An Atlas V launch vehicle, 19 stories tall with the two-ton spacecraft on top, roared away from Launch Complex 41 at Cape Canaveral Air Force Station at 7:43 a.m. EDT. Its powerful first stage consumed about 200 tons of fuel and oxygen in just over four minutes, then dropped away to let the upper stage finish the job of putting the spacecraft on a path toward Mars. This was the first launch of an interplanetary mission on an Atlas V. "We have a healthy spacecraft on its way to Mars and a lot of happy people who made this possible," said James Graf, project manager for MRO at NASA's Jet Propulsion Laboratory (JPL), Pasadena, Calif.

MRO established radio contact with controllers 61 minutes after launch and within four minutes of separation from the upper stage. Initial contact came through an antenna at the Japan Aerospace Exploration Agency's Uchinoura Space Center in southern Japan.

Health and status information about the orbiter's subsystems were received through Uchinoura and the Goldstone, Calif., antenna station of NASA's Deep Space Network. By 14 minutes after separation, the craft's solar panels finished unfolding, enabling the MRO to start recharging batteries and operate as a fully functional spacecraft.

The orbiter carries six scientific instruments for examining the surface, atmosphere and subsurface of Mars in unprecedented detail from low orbit. For example, its high-resolution camera will reveal features as small as a dishwasher. NASA expects to get several times more data about Mars from MRO than from all previous Martian missions combined.

Researchers will use the instruments to learn more about the history and distribution of Mars' water. That information will improve understanding of planetary climate change and will help guide the quest to answer whether Mars ever supported life. The orbiter will also evaluate potential landing sites for future missions.
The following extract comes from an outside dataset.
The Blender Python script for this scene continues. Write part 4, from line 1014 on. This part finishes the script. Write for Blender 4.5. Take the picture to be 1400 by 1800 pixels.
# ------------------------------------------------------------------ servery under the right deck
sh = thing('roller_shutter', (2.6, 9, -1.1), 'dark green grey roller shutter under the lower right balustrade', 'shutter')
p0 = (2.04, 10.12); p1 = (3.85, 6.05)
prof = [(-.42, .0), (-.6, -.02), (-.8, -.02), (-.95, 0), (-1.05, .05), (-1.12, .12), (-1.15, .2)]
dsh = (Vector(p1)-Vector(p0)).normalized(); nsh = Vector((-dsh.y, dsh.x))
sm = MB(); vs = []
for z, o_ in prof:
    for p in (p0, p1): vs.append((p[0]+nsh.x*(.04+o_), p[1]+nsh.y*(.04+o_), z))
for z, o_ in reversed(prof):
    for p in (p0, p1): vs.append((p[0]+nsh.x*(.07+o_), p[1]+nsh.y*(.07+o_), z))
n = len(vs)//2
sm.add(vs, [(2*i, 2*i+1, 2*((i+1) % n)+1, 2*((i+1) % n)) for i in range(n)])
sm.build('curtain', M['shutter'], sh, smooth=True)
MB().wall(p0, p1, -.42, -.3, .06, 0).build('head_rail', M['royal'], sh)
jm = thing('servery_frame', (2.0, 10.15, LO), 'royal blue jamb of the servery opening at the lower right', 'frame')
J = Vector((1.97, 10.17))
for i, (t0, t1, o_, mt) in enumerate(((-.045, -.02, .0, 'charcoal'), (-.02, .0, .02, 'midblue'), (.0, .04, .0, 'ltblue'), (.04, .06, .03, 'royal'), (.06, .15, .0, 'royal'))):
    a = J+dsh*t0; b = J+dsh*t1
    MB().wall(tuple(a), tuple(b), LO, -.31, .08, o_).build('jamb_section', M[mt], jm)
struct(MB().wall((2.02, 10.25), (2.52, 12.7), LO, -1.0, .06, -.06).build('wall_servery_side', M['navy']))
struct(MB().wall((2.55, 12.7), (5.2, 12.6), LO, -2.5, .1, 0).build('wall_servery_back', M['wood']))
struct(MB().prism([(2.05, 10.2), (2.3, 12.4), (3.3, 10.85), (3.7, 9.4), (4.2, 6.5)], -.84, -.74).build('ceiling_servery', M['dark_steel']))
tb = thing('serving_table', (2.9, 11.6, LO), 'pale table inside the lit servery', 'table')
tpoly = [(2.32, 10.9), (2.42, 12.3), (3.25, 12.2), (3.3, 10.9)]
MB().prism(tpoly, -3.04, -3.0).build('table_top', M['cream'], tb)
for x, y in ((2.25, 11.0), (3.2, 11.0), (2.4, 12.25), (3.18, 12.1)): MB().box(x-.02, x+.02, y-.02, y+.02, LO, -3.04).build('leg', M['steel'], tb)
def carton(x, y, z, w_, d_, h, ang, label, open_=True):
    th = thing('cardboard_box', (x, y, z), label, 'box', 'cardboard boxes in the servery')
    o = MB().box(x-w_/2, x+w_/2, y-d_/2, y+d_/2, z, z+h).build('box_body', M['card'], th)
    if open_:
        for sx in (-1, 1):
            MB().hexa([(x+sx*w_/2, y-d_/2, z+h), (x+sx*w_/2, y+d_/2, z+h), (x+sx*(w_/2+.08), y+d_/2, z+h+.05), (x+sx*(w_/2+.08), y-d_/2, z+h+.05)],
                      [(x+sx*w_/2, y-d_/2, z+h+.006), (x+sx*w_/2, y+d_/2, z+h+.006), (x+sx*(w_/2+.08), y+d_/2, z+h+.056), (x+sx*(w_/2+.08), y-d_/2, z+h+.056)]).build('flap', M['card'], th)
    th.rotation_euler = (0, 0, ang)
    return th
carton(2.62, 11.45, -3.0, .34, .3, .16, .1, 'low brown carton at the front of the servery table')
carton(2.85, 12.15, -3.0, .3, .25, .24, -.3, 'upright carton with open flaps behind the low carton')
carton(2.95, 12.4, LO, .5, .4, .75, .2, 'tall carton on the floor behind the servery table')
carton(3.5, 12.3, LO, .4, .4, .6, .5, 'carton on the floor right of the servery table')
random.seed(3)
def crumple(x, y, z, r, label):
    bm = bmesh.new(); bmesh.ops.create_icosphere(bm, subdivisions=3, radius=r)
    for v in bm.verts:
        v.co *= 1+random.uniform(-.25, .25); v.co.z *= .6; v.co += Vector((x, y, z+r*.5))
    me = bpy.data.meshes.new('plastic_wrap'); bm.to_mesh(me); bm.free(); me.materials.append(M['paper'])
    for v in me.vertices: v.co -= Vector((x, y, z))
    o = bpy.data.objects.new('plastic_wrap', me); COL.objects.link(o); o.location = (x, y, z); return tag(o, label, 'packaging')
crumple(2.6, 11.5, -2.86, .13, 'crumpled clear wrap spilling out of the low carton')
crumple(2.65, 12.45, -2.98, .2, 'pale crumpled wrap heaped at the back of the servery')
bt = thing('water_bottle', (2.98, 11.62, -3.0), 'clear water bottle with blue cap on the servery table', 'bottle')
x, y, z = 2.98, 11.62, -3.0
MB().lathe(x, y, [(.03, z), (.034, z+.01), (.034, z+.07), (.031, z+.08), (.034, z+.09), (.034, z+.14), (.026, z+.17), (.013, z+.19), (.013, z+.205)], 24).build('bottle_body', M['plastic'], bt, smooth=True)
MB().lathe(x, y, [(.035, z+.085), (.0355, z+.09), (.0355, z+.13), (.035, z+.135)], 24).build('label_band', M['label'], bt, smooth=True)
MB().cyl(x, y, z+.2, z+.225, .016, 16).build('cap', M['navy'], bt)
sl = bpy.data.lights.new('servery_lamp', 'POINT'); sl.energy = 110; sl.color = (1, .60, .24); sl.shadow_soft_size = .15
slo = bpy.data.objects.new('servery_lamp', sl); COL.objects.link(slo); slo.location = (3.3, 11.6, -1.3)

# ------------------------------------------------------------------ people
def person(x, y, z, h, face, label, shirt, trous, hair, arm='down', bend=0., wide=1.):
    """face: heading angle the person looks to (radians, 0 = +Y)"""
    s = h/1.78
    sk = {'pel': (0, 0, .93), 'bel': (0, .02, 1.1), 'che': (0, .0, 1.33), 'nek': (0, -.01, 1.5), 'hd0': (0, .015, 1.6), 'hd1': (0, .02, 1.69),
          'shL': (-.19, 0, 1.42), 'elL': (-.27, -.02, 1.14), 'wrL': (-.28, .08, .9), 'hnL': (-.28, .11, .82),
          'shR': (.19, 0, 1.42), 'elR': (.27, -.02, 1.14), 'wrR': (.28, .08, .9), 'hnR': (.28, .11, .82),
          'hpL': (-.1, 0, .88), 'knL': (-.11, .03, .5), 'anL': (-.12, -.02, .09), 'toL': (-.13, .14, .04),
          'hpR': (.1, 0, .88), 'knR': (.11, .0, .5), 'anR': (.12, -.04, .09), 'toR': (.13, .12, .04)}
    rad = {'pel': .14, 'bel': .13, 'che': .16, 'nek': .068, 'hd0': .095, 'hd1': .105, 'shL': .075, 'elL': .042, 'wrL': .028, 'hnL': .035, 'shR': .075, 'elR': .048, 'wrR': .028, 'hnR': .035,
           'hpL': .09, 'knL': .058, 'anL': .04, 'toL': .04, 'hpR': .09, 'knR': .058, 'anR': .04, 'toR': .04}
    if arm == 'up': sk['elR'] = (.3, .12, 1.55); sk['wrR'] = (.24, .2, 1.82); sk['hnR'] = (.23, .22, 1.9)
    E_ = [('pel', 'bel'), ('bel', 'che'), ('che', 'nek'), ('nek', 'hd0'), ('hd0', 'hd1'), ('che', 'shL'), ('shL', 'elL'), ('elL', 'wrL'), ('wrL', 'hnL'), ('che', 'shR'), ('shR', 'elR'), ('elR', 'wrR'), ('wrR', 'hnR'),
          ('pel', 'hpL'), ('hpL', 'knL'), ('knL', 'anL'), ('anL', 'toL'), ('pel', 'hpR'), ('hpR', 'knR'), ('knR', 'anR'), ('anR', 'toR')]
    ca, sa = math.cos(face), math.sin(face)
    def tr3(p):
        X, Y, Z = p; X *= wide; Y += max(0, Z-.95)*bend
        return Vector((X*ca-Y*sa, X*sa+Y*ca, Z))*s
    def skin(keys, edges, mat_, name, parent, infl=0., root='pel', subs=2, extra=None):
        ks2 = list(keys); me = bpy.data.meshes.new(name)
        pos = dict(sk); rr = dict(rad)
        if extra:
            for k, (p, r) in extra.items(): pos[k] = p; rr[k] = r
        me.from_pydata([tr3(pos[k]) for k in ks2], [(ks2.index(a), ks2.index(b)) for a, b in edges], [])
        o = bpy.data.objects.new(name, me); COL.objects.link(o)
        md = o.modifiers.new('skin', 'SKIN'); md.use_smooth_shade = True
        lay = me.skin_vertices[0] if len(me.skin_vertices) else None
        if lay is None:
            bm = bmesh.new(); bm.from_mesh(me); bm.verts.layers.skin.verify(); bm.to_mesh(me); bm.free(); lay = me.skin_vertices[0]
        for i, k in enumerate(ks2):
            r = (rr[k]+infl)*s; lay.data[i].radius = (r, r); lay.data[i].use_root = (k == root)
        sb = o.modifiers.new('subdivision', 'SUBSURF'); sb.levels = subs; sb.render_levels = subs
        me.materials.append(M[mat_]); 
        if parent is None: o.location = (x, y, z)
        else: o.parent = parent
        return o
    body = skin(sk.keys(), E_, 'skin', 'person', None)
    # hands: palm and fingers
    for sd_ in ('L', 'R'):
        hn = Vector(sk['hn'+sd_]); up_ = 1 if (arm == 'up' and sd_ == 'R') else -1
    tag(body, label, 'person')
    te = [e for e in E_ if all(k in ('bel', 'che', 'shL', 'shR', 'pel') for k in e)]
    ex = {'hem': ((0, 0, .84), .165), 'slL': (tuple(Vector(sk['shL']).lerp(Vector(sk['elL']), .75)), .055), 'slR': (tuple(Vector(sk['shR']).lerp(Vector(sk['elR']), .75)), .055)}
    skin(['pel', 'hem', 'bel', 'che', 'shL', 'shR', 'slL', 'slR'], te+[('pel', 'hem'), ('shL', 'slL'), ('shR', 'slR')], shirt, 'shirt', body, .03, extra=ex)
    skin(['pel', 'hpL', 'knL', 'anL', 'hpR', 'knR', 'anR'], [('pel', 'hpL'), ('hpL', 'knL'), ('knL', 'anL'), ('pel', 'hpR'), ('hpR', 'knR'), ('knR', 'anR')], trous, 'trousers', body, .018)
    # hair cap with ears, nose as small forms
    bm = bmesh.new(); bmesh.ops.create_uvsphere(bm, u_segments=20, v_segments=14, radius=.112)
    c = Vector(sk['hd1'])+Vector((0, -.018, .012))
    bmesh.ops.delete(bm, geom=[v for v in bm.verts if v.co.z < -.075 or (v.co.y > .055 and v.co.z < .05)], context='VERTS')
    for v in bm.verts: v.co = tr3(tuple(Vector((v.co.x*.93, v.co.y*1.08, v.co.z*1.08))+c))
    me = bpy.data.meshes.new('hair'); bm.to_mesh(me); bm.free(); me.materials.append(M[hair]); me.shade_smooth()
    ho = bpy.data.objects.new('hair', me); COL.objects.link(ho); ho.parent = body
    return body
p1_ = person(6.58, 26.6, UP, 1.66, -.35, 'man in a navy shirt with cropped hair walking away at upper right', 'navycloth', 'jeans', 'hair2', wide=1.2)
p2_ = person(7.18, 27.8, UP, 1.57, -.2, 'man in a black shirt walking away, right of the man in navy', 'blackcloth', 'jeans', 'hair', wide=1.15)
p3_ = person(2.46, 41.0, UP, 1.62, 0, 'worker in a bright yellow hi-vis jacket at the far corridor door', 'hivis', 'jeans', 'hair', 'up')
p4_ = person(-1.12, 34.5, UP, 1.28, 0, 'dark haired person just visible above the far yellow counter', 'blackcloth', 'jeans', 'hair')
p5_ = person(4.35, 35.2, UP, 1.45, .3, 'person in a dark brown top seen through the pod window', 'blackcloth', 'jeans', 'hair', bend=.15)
MRO will use its high-data-rate communications system to relay information between Mars surface missions and Earth.

Mars is 72 million miles from Earth today, but the spacecraft will travel more than four times that distance on its outbound-arc trajectory to intercept the red planet on March 10, 2006. The cruise period will be busy with checkups, calibrations and trajectory adjustments.

On arrival day, the spacecraft will fire its engines and slow itself enough for Martian gravity to capture it into a very elongated orbit. The spacecraft will spend half a year gradually shrinking and shaping its orbit by "aerobraking," a technique using the friction of carefully calculated dips into the upper atmosphere to slow the vehicle. The mission's main science phase is scheduled to begin in November 2006.

The launch was originally scheduled for August 10, but was delayed first due to a gyroscope issue on a different Atlas V, and the next day because of a software glitch.

The mission is managed by JPL, a division of the California Institute of Technology, Pasadena, for the NASA Science Mission Directorate. Lockheed Martin Space Systems, Denver, prime contractor for the project, built both the spacecraft and the launch vehicle.

NASA's Launch Services Program at the Kennedy Space Center is responsible for government engineering oversight of the Atlas V, spacecraft/launch vehicle integration and launch day countdown management.